Discussion in 'Microphones (live or studio)' started by jordanfreefall, May 28, 2008.

  1. I am trying to learn to record so our band can start recording some of our song's. What whould you recommend for a good setup (Nothing to expensive! But i don't whant it to sound bad either!) But a overall good sound?

    Thank you very much.

    P.S.(and I was woundering do most of you use pro tool's? It seem's to be very popular, would you recomend it of somthing else?)
  2. Greener

    Greener Guest

    Your band could be seven hundred weirdos with differently tuned triangles.
    What instruments?
    What budget?
  3. RemyRAD

    RemyRAD Member

    Sep 26, 2005
    All you need to know is Shure SM57/58. Buy a bag full. Then get yourself a crappy 16 x 4 x 2 mixer such as a Mackie, Allen & Heath, Beringer, etc.. Get yourself a couple of DBX166's or the lower cost 266's as they are always handy.
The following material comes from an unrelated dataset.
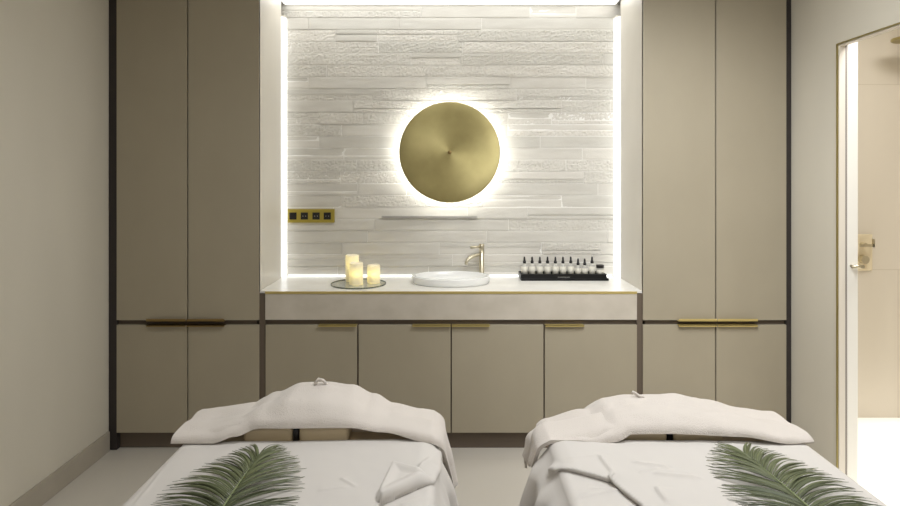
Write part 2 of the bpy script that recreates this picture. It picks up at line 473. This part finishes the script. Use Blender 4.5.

And make sure the mixer has FireWire or, high-speed USB 2.0 capabilities. You obviously already have a computer. But a laptop is handier with an external 7200 rpm, 3 1/2 inch storage drive and that's all you need.
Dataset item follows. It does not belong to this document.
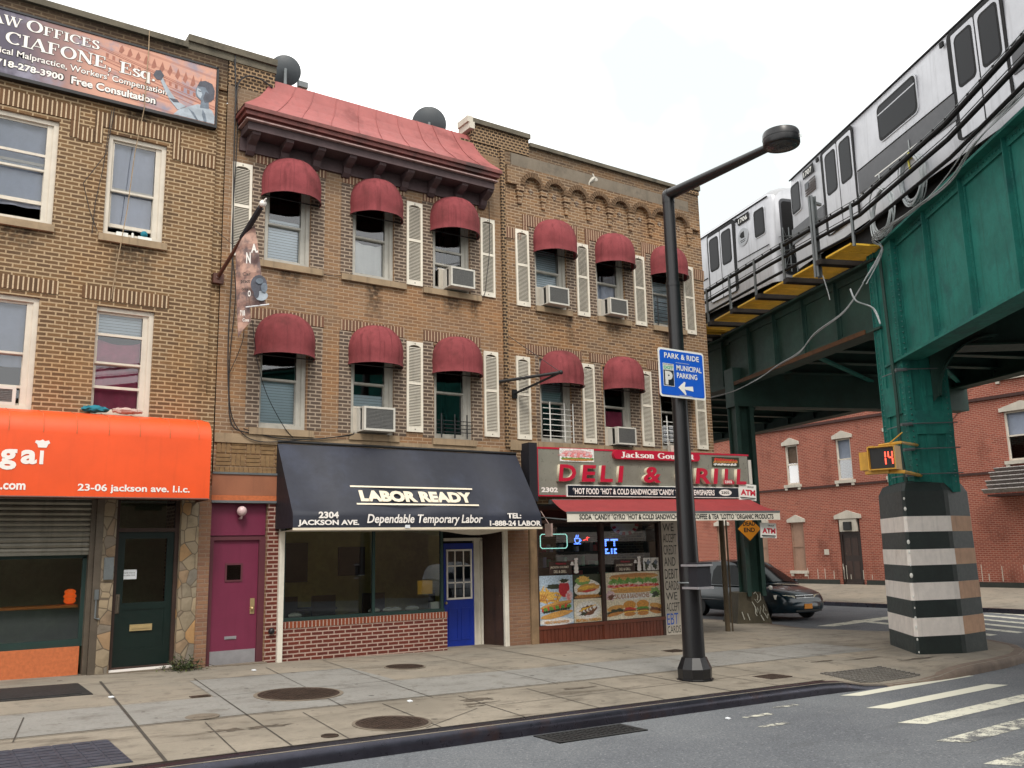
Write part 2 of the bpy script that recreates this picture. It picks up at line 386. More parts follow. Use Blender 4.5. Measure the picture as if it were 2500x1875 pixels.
brick('brick_jamb', S(134,112,96,.6), S(100,86,78,.6), S(184,166,146,.74), ms=.013, seed=6.0)
brick('brick_pier', S(96,76,58,.58), S(64,52,44,.58), S(180,150,116,.7), ms=.013, seed=9.0, bw=.11)
brick('brick_weave', S(164,130,86,.62), S(132,104,72,.62), S(196,170,130,.72), seed=1.0)
brick('brick_far', S(150,120,96,.62), S(120,96,80,.62), S(170,150,130,.7))
M('stone_sill', S(176,152,122,.7), .85, var=.15, vs=4, bump=.002, streak=.5)
M('coping_stone', S(120,112,96,.6), .9, var=.2, vs=3, bump=.004, stain=S(64,62,52,.5))
M('cement', S(140,128,112,.62), .9, var=.14, vs=2.5, bump=.004, stain=S(108,98,86,.6), streak=.35)
M('white_patch', S(200,194,182,.8), .9)
M('roof_red', S(182,98,94,.62), .62, var=.10, vs=1.6, bump=.004, bs=5, stain=S(150,70,66,.6), streak=.25)
M('cornice_red', S(140,76,70,.62), .6, var=.2, vs=4, bump=.003, stain=S(78,48,44,.6), streak=.5)
M('cornice_trim', S(180,150,146,.7), .6, var=.3, vs=8)
M('cornice_dark', S(92,72,74,.6), .75, var=.2, vs=4)
M('awning_red', S(160,80,84,.63), .9, spec=.2, var=.16, vs=3, bump=.004, bs=14, streak=.6, stain=S(124,66,66,.58), st=(.46,.75), ss=1.4)
M('awning_seam', S(146,70,74,.62), .85)
M('vinyl', S(214,206,192,.8), .45, var=.06, vs=5, streak=.25)
M('vinyl_cream', S(222,212,196,.8), .45, var=.06, vs=5, streak=.2)
M('frame_grey', S(190,186,176,.75), .5, var=.08, vs=5, streak=.3)
M('shutter_white', S(236,228,212,.84), .5, var=.05, vs=4, streak=.3)
M('black_iron', S(26,26,28,.8), .45, var=.1)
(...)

    Don't believe you can get acceptable quality with that? Well then....

    DON'T PLAY WITH THE EQUALIZER'S! Don't bother with Chinese condenser microphones as you will have a more recognizable quality factor with the SM57/58's. You may want to engage your high pass filters when recording vocals as proximity effect can get ugly. I find ProTools inconvenient and overbloated. Try Adobe Audition or Sony Vegas (my favorites). Or whatever comes bundled with your mixer. Remember, LESS IS MORE & KEEP IT SIMPLE STUPID. Then you'll come away with a quality sounding recording.

    Simple engineer
    Ms. Remy Ann David
  4. Sorry, the instruments would include two guitars a bass a drum and a keyboard.

    Would it be better to record the drum's on an electric set? And what about the bass directly through a pod x3 live?
  5. Greener

    Greener Guest

    "Would it be better to record the drum's on an electric set? And what about the bass directly through a pod x3 live?"

    Why use an electric set when you can just sequence the samples in a computer. Real drums have feel. Depends on your drummer though and what kind of sound you want.

    As for the bass, I prefer the sound of a cabinet rather than direct injection. But it depends on the sound you want.

    /We use a Roland Keyboard amp for our bass, treble and mids down, bass way up, slight reverb and driven until the limiter light is on for most of the time. The mix of limiter crunch and actual cone distortion pleases me.